Por que (não) se fala do 31 de Agosto?


Para abrir o seu livro, intitulado A Tortura em Nome do Partido Único, Onésimo Silveira faz uma dedicatória, in memoriam, a um conjunto de cidadãos, segundo ele, «que nos legaram o exemplo da sua coragem na luta contra o estrangulamento da livre opinião pela Polícia Política». Onésimo é dos poucos ensaístas, por uma razão ou outra, que têm abordado o celebre 31 de Agosto de 1981. Publicado em Agosto de 1991, dez anos depois dos acontecimentos em análise, já após a abertura política e curiosamente quatro meses antes da sua eleição como o presidente de câmara mais popular de Cabo Verde, o livro de Onésimo é composto por um prefácio da autoria de Silvestre Évora acerca do «clima de terror e perseguição levado a cabo pelo partido através da sua polícia política», uma introdução do autor sobre a natureza do regime que vigorou durante a I República e um conjunto de depoimentos de pessoas que foram presas durante os anos de 1976, 1977 e 1981 nas ilhas de São Vicente e Santo Antão.

Para além destes depoimentos reunidos em livro por Onésimo Silveira, existe também o romance de Germano Almeida, intitulado O Dia das Calças Roladas, tendo como pano de fundo as cenas ocorridas a 31 de Agosto de 1981 em Santo Antão, nomeadamente a contestação popular à discussão do projecto da lei de bases da Reforma Agrária que esteve na origem de desentendimentos, distúrbios e prisões.
Encarado como político, esse processo foi desde o princípio prosseguido através de métodos pouco ortodoxos. Por exemplo: toda a gente sabia que algumas pessoas tinham sido presas em Santo Antão e transportadas durante a noite para São Vicente, sabia-se inclusivamente em que navio tinham sido transportadas, e no entanto nem o comissário da Polícia de Ordem Pública nem o comandante da Polícia de Segurança admitiam ter conhecimento de presos vindos de Santo Antão. Se fosse verdade, diziam ingénuos, então só podiam estar no quartel. Por sua vez o quartel recusava com obstinação: Deus livre, exclamavam, mas que ideia mais louca militares andarem prendendo civis, não se estava em estado de sítio, se havia presos então tinham que estar à ordem de alguma das Polícias, eles ignoravam tudo a respeito, que se perguntasse noutro lado qualquer.

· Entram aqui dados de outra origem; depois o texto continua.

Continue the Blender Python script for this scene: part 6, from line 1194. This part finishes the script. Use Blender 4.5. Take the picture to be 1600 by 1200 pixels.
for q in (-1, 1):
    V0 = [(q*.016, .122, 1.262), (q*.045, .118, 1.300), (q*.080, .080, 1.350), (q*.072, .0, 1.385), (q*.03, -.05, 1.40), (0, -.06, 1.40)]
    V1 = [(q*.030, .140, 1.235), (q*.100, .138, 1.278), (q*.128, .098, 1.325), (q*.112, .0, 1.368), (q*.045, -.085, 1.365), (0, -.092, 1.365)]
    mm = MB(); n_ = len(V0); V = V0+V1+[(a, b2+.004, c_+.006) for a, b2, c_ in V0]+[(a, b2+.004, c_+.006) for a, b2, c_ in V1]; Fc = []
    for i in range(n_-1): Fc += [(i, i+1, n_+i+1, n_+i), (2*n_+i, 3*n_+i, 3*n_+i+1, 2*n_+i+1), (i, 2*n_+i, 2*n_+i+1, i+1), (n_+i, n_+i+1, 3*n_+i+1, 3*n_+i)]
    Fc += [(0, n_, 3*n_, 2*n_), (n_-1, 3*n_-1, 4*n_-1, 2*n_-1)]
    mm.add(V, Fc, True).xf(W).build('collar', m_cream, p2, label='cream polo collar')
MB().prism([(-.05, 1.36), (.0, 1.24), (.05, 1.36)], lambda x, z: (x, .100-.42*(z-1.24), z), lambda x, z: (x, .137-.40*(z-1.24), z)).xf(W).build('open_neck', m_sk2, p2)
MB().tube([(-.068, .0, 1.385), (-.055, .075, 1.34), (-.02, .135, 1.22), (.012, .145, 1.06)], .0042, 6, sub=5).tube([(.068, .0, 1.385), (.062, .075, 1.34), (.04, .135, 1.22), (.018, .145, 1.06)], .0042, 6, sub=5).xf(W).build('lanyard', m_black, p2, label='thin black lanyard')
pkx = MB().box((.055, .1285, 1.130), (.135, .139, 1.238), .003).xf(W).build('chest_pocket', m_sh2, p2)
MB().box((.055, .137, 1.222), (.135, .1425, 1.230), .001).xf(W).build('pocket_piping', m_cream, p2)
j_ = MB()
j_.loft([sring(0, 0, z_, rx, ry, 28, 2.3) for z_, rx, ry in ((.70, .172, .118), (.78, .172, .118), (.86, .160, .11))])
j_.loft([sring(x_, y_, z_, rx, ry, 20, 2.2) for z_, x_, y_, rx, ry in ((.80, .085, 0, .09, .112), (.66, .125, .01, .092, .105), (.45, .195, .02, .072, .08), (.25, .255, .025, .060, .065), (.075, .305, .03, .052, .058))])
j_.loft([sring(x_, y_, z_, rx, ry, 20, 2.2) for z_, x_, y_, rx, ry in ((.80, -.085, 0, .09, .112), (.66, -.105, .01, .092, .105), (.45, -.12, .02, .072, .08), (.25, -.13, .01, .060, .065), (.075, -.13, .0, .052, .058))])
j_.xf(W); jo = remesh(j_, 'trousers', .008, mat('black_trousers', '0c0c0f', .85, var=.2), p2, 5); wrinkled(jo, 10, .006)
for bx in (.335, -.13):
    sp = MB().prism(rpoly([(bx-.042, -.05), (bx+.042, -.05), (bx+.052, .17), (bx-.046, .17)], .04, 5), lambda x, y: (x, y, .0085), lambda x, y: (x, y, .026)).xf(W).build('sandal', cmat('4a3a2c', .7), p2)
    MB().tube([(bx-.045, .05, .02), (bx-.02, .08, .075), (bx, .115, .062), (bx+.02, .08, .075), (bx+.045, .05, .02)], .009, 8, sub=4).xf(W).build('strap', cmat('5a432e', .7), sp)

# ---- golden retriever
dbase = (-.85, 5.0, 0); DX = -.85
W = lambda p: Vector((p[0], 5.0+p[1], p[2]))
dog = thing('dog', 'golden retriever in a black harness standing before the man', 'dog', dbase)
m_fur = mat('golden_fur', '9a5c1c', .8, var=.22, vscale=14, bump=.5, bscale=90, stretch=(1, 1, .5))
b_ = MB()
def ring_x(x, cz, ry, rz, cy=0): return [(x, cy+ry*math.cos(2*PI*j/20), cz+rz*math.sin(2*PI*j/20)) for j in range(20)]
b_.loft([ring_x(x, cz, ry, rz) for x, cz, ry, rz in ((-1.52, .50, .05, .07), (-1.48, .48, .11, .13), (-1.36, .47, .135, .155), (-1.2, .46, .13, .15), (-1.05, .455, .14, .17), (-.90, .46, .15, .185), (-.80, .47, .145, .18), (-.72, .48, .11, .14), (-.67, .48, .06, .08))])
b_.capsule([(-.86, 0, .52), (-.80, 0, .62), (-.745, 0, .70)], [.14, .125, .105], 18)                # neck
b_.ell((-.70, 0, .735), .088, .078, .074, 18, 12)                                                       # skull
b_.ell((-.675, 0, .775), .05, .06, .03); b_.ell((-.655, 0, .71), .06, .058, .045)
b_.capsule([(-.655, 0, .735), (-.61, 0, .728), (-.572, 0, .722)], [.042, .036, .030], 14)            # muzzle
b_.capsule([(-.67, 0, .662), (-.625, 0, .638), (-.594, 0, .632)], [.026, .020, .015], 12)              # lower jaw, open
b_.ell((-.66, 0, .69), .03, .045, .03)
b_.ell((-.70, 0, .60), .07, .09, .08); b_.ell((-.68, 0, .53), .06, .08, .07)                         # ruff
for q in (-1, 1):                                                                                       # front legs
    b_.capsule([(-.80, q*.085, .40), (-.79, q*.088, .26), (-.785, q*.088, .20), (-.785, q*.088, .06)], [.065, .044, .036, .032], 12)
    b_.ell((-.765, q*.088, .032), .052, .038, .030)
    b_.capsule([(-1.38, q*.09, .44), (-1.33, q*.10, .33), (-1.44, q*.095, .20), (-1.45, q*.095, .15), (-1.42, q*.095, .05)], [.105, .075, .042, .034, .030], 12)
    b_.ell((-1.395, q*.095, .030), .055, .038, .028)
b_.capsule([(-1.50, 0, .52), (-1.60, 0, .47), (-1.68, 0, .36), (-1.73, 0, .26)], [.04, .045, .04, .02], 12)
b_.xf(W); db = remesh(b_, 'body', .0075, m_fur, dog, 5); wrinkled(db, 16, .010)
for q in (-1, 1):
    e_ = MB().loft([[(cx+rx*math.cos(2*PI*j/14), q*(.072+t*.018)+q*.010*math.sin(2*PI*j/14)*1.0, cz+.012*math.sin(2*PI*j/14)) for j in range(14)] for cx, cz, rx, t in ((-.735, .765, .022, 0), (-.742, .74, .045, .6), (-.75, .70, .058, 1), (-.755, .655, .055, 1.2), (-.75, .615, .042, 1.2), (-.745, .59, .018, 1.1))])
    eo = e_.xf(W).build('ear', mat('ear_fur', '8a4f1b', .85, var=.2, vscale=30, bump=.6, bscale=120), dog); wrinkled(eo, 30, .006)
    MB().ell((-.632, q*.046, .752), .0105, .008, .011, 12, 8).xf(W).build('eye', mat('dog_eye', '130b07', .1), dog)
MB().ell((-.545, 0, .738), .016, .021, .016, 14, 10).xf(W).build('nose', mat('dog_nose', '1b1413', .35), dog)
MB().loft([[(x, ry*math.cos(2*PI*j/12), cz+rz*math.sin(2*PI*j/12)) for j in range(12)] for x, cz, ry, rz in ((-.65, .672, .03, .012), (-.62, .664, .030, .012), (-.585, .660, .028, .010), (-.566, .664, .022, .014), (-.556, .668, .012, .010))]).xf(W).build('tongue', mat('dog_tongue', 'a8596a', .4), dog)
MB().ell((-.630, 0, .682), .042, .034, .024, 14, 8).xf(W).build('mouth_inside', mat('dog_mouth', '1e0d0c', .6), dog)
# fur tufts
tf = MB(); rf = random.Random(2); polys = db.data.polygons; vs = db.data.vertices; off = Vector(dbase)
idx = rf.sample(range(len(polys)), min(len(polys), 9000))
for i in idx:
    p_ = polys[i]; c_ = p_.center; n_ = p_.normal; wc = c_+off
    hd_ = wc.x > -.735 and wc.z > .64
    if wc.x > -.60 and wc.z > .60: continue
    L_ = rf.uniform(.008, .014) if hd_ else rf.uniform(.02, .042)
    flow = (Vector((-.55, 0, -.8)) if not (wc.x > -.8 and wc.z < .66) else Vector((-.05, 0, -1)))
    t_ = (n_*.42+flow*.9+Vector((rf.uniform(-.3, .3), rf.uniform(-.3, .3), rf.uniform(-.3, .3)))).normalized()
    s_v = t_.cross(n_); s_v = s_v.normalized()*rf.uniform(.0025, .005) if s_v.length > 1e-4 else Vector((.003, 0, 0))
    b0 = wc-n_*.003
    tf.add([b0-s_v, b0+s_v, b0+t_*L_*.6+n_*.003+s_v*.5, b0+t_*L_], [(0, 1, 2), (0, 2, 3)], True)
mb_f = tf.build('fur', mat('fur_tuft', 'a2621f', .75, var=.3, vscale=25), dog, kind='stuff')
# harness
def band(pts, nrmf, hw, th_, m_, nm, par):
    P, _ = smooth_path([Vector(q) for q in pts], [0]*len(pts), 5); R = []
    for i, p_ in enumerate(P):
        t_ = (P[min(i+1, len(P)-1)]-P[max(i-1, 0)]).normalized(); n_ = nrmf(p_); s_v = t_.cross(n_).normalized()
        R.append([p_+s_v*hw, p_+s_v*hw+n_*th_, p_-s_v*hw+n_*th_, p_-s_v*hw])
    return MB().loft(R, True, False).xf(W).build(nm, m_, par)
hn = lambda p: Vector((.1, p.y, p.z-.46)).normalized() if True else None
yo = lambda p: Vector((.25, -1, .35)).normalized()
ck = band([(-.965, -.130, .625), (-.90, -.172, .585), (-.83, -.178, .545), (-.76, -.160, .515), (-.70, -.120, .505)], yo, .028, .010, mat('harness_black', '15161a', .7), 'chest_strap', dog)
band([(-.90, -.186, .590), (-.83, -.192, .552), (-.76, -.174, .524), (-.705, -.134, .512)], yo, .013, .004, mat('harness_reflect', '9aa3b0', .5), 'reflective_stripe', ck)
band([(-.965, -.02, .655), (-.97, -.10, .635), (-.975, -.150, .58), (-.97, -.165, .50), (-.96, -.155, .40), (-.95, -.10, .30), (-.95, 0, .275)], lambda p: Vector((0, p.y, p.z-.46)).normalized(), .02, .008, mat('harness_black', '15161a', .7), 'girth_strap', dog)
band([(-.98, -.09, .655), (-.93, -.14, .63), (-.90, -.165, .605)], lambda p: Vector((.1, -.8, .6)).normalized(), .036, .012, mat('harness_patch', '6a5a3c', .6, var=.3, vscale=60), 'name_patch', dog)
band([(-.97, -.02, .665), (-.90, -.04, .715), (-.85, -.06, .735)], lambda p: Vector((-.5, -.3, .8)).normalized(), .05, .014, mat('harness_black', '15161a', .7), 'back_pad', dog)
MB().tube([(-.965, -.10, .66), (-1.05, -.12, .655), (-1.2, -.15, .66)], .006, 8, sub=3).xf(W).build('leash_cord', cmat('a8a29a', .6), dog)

Fala-se tanto da natureza opressiva e do clima de terror do antigo regime mas, infelizmente, tirando os relatos dos acontecimentos nas ilhas do norte, existe uma fraca difusão de informações sobre o tempo que passou. Talvez porque se trata de uma história recente num meio pequeno cujos protagonistas de um lado e do outro da barricada ainda estão cá entre nós, custa mais trazer à luz do dia as «tais verdades» suspensas.